7 - Le luthier de cet été n'a pas besoin d'explications, c'est moi qui ait besoin d'explications. Il ne m'a qu'envoyé une photo de l'enclavement, pour le reste je n'ai pas besoin d'être chaperonnée par quiconque, et tu as scénarisé à l'envie un concurrent qui te taperait du sucre sur le dos par client interposé, ce qui est tout à fait en dehors de la réalité. Par contre, que je prenne le temps de contacter des spécialistes et poser des questions, ça oui.
8 - Tu dis ceci aussi: "Si je faisais du « mauvais travail » je n’aurais plus pignon sur rue au bout de 35 ans de travail, ni je serai maître luthier à l’heure actuelle. " Ta clientèle est essentiellement composée d'élèves du conservatoire. J'ai même vu un jour un gars venir pour faire accorder son violon... c'est dire le niveau des personnes qui te confient leurs binious. (...) Le cabinet MacKinsey aussi a pignon sur rue, et selon qqs personnes, "ils font du très bon travail".... Et venir me mettre ton CV devant les yeux avec "je suis maître luthier" est assez croustillant. La procédure est essentiellement administrative pour ça : monter un dossier avec des justificatifs, passer devant un jury qui examine le dossier et pose des questions, il n'est même pas question, dans la procédure de présenter une œuvre produite pour l'occasion, ou une œuvre produite d'une manière générale.

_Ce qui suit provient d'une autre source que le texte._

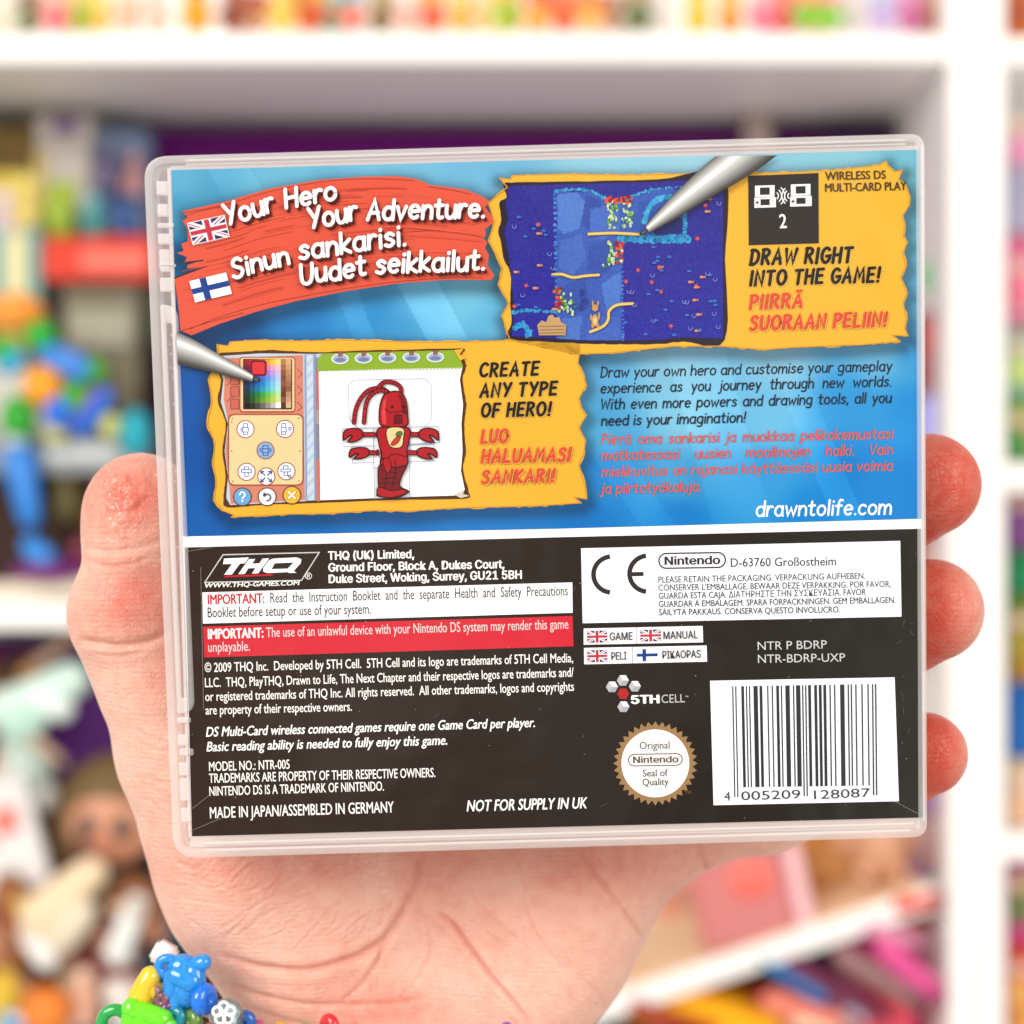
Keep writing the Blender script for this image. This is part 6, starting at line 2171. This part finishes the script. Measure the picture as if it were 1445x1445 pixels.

9 - Tu dis qu'il faudrait faire plein de photos histoire de ne pas être enquiquiné par la suite. Je trouve qu'il faudrait enregistrer toutes les conversations pour pouvoir ressortir, par exemple, celle du chevalet trop haut et des côtes qui avaient été pourtant scrupuleusement respectées (point 6), ce qui ne va pas du tout avec des "calculs préliminaires que tu aurais faits" comme tu l'affirmes dans tes récents mails.
Mais ok, Maître.
Je suis désolée et meurtrie de vous avoir incommodée avec mes réclamations 6 ans plus tard, mais tellement ravie et honorée de savoir que l'infâme vermisseau que je suis a obtenu des réponses du Maître, réponses qu'il a rédigées en prenant sur ses jours de congés. Tout ça étant, à mon sens, une vague tentative pour faire culpabiliser et surtout, pour rabaisser la personne dans la pure tradition de "je suis bien gentille, moi Maître, de prendre du temps pour te répondre".
Bien à vous Maître
Voilou. J'ai un peu les bollocks quand même. J'ai fait un signalement à Verspieren, mais il était trop tard. J'ai juste la satisfaction de les avoir mis au courant.